What is needed » Print the records again, character for character.

◆ ◆ ◆ ◆

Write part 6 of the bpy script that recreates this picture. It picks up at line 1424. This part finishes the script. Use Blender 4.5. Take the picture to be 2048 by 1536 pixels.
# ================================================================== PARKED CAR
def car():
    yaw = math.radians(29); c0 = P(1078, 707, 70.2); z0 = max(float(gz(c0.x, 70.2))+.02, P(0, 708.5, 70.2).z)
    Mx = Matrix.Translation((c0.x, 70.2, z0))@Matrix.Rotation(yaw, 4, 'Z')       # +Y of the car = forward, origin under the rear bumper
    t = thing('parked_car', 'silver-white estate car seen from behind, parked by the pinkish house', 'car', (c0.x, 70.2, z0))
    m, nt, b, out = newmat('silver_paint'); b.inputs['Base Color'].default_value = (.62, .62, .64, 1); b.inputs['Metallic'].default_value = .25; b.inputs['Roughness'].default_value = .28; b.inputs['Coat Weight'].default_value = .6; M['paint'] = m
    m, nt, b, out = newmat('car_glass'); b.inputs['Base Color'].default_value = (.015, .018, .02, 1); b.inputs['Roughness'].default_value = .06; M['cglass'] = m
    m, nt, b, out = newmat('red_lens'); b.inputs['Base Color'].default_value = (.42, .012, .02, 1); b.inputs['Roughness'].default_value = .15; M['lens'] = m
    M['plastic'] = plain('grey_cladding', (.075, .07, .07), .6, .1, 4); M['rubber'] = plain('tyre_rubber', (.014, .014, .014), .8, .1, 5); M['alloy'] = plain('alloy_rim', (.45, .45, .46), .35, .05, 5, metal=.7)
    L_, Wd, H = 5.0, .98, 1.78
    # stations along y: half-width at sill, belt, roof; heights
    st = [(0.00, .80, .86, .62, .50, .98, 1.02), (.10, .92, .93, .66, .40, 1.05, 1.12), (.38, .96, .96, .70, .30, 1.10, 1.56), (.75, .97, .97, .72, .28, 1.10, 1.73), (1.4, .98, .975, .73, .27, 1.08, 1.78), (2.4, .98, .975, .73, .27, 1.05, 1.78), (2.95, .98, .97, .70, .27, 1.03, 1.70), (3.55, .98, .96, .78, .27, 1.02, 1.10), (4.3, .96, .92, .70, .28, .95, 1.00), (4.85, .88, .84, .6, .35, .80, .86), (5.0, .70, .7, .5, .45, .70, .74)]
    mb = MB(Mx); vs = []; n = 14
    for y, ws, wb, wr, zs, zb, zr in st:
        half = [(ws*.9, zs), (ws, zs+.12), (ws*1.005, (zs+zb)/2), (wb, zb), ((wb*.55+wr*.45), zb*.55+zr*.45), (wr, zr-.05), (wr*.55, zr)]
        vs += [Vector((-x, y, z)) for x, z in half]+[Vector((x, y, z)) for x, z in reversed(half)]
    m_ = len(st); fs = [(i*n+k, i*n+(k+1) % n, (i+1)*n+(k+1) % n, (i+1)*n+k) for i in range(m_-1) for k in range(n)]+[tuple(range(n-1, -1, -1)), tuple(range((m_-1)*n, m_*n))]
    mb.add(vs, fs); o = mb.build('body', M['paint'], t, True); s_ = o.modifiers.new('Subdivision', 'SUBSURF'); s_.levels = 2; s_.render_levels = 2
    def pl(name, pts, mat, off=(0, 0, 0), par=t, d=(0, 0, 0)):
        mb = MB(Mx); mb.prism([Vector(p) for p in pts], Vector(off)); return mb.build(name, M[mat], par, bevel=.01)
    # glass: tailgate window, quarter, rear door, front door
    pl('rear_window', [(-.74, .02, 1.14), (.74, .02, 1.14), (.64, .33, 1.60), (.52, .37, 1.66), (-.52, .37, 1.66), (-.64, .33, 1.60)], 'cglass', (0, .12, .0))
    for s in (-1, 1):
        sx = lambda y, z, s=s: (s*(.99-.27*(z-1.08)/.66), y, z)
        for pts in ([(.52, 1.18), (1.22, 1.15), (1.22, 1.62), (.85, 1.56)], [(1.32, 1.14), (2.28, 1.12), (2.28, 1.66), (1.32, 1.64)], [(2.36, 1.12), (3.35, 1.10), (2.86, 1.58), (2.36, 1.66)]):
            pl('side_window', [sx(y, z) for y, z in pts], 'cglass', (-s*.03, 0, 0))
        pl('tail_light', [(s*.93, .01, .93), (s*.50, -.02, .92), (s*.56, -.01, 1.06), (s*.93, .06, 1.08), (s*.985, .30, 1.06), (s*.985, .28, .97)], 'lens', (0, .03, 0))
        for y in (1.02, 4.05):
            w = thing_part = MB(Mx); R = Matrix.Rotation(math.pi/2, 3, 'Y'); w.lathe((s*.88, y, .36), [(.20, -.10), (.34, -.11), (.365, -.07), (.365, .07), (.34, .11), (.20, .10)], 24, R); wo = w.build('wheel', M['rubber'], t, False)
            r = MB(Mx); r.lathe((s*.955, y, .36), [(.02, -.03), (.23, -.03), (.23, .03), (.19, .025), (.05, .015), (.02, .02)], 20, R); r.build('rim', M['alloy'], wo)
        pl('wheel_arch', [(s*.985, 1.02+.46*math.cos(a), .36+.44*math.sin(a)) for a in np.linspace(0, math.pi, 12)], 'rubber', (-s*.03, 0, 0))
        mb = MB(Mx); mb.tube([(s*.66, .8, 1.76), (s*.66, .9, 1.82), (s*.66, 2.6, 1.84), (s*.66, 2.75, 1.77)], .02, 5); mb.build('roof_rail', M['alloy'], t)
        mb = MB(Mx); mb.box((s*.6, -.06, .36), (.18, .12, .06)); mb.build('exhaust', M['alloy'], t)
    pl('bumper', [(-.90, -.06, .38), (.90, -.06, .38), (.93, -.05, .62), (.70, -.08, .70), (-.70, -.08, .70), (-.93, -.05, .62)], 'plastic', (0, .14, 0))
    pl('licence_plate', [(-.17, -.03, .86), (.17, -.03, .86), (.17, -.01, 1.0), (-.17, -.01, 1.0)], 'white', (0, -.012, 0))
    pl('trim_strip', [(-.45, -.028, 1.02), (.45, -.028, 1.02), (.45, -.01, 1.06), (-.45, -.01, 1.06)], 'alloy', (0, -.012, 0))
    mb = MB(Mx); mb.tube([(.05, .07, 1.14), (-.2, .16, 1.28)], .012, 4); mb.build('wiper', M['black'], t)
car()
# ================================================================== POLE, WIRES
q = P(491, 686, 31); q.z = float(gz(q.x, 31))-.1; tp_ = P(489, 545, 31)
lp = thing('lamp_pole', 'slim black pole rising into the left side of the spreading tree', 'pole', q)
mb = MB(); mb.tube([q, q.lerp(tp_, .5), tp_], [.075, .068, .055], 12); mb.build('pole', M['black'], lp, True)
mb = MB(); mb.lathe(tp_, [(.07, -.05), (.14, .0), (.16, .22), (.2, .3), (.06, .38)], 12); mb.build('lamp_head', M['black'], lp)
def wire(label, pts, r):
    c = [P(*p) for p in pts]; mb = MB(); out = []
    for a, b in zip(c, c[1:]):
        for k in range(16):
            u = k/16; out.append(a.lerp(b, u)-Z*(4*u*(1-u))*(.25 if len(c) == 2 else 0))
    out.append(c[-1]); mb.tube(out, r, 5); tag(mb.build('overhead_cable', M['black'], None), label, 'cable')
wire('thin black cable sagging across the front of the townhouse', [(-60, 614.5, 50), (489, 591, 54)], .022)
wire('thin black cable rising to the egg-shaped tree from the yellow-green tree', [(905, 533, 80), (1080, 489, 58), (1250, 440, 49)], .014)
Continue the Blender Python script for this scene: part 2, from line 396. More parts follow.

◆ ◆ ◆ ◆

Completed exercise »
Write part 6 of the bpy script that recreates this picture. It picks up at line 1424. This part finishes the script. Use Blender 4.5. Take the picture to be 2048 by 1536 pixels.
# ================================================================== PARKED CAR
def car():
    yaw = math.radians(29); c0 = P(1078, 707, 70.2); z0 = max(float(gz(c0.x, 70.2))+.02, P(0, 708.5, 70.2).z)
    Mx = Matrix.Translation((c0.x, 70.2, z0))@Matrix.Rotation(yaw, 4, 'Z')       # +Y of the car = forward, origin under the rear bumper
    t = thing('parked_car', 'silver-white estate car seen from behind, parked by the pinkish house', 'car', (c0.x, 70.2, z0))
    m, nt, b, out = newmat('silver_paint'); b.inputs['Base Color'].default_value = (.62, .62, .64, 1); b.inputs['Metallic'].default_value = .25; b.inputs['Roughness'].default_value = .28; b.inputs['Coat Weight'].default_value = .6; M['paint'] = m
    m, nt, b, out = newmat('car_glass'); b.inputs['Base Color'].default_value = (.015, .018, .02, 1); b.inputs['Roughness'].default_value = .06; M['cglass'] = m
    m, nt, b, out = newmat('red_lens'); b.inputs['Base Color'].default_value = (.42, .012, .02, 1); b.inputs['Roughness'].default_value = .15; M['lens'] = m
    M['plastic'] = plain('grey_cladding', (.075, .07, .07), .6, .1, 4); M['rubber'] = plain('tyre_rubber', (.014, .014, .014), .8, .1, 5); M['alloy'] = plain('alloy_rim', (.45, .45, .46), .35, .05, 5, metal=.7)
    L_, Wd, H = 5.0, .98, 1.78
    # stations along y: half-width at sill, belt, roof; heights
    st = [(0.00, .80, .86, .62, .50, .98, 1.02), (.10, .92, .93, .66, .40, 1.05, 1.12), (.38, .96, .96, .70, .30, 1.10, 1.56), (.75, .97, .97, .72, .28, 1.10, 1.73), (1.4, .98, .975, .73, .27, 1.08, 1.78), (2.4, .98, .975, .73, .27, 1.05, 1.78), (2.95, .98, .97, .70, .27, 1.03, 1.70), (3.55, .98, .96, .78, .27, 1.02, 1.10), (4.3, .96, .92, .70, .28, .95, 1.00), (4.85, .88, .84, .6, .35, .80, .86), (5.0, .70, .7, .5, .45, .70, .74)]
    mb = MB(Mx); vs = []; n = 14
    for y, ws, wb, wr, zs, zb, zr in st:
        half = [(ws*.9, zs), (ws, zs+.12), (ws*1.005, (zs+zb)/2), (wb, zb), ((wb*.55+wr*.45), zb*.55+zr*.45), (wr, zr-.05), (wr*.55, zr)]
        vs += [Vector((-x, y, z)) for x, z in half]+[Vector((x, y, z)) for x, z in reversed(half)]
    m_ = len(st); fs = [(i*n+k, i*n+(k+1) % n, (i+1)*n+(k+1) % n, (i+1)*n+k) for i in range(m_-1) for k in range(n)]+[tuple(range(n-1, -1, -1)), tuple(range((m_-1)*n, m_*n))]
    mb.add(vs, fs); o = mb.build('body', M['paint'], t, True); s_ = o.modifiers.new('Subdivision', 'SUBSURF'); s_.levels = 2; s_.render_levels = 2
    def pl(name, pts, mat, off=(0, 0, 0), par=t, d=(0, 0, 0)):
        mb = MB(Mx); mb.prism([Vector(p) for p in pts], Vector(off)); return mb.build(name, M[mat], par, bevel=.01)
    # glass: tailgate window, quarter, rear door, front door
    pl('rear_window', [(-.74, .02, 1.14), (.74, .02, 1.14), (.64, .33, 1.60), (.52, .37, 1.66), (-.52, .37, 1.66), (-.64, .33, 1.60)], 'cglass', (0, .12, .0))
    for s in (-1, 1):
        sx = lambda y, z, s=s: (s*(.99-.27*(z-1.08)/.66), y, z)
        for pts in ([(.52, 1.18), (1.22, 1.15), (1.22, 1.62), (.85, 1.56)], [(1.32, 1.14), (2.28, 1.12), (2.28, 1.66), (1.32, 1.64)], [(2.36, 1.12), (3.35, 1.10), (2.86, 1.58), (2.36, 1.66)]):
            pl('side_window', [sx(y, z) for y, z in pts], 'cglass', (-s*.03, 0, 0))
        pl('tail_light', [(s*.93, .01, .93), (s*.50, -.02, .92), (s*.56, -.01, 1.06), (s*.93, .06, 1.08), (s*.985, .30, 1.06), (s*.985, .28, .97)], 'lens', (0, .03, 0))
        for y in (1.02, 4.05):
            w = thing_part = MB(Mx); R = Matrix.Rotation(math.pi/2, 3, 'Y'); w.lathe((s*.88, y, .36), [(.20, -.10), (.34, -.11), (.365, -.07), (.365, .07), (.34, .11), (.20, .10)], 24, R); wo = w.build('wheel', M['rubber'], t, False)
            r = MB(Mx); r.lathe((s*.955, y, .36), [(.02, -.03), (.23, -.03), (.23, .03), (.19, .025), (.05, .015), (.02, .02)], 20, R); r.build('rim', M['alloy'], wo)
        pl('wheel_arch', [(s*.985, 1.02+.46*math.cos(a), .36+.44*math.sin(a)) for a in np.linspace(0, math.pi, 12)], 'rubber', (-s*.03, 0, 0))
        mb = MB(Mx); mb.tube([(s*.66, .8, 1.76), (s*.66, .9, 1.82), (s*.66, 2.6, 1.84), (s*.66, 2.75, 1.77)], .02, 5); mb.build('roof_rail', M['alloy'], t)
        mb = MB(Mx); mb.box((s*.6, -.06, .36), (.18, .12, .06)); mb.build('exhaust', M['alloy'], t)
    pl('bumper', [(-.90, -.06, .38), (.90, -.06, .38), (.93, -.05, .62), (.70, -.08, .70), (-.70, -.08, .70), (-.93, -.05, .62)], 'plastic', (0, .14, 0))
    pl('licence_plate', [(-.17, -.03, .86), (.17, -.03, .86), (.17, -.01, 1.0), (-.17, -.01, 1.0)], 'white', (0, -.012, 0))
    pl('trim_strip', [(-.45, -.028, 1.02), (.45, -.028, 1.02), (.45, -.01, 1.06), (-.45, -.01, 1.06)], 'alloy', (0, -.012, 0))
    mb = MB(Mx); mb.tube([(.05, .07, 1.14), (-.2, .16, 1.28)], .012, 4); mb.build('wiper', M['black'], t)
car()
# ================================================================== POLE, WIRES
q = P(491, 686, 31); q.z = float(gz(q.x, 31))-.1; tp_ = P(489, 545, 31)
lp = thing('lamp_pole', 'slim black pole rising into the left side of the spreading tree', 'pole', q)
mb = MB(); mb.tube([q, q.lerp(tp_, .5), tp_], [.075, .068, .055], 12); mb.build('pole', M['black'], lp, True)
mb = MB(); mb.lathe(tp_, [(.07, -.05), (.14, .0), (.16, .22), (.2, .3), (.06, .38)], 12); mb.build('lamp_head', M['black'], lp)
def wire(label, pts, r):
    c = [P(*p) for p in pts]; mb = MB(); out = []
    for a, b in zip(c, c[1:]):
        for k in range(16):
            u = k/16; out.append(a.lerp(b, u)-Z*(4*u*(1-u))*(.25 if len(c) == 2 else 0))
    out.append(c[-1]); mb.tube(out, r, 5); tag(mb.build('overhead_cable', M['black'], None), label, 'cable')
wire('thin black cable sagging across the front of the townhouse', [(-60, 614.5, 50), (489, 591, 54)], .022)
wire('thin black cable rising to the egg-shaped tree from the yellow-green tree', [(905, 533, 80), (1080, 489, 58), (1250, 440, 49)], .014)
Continue the Blender Python script for this scene: part 2, from line 396. More parts follow.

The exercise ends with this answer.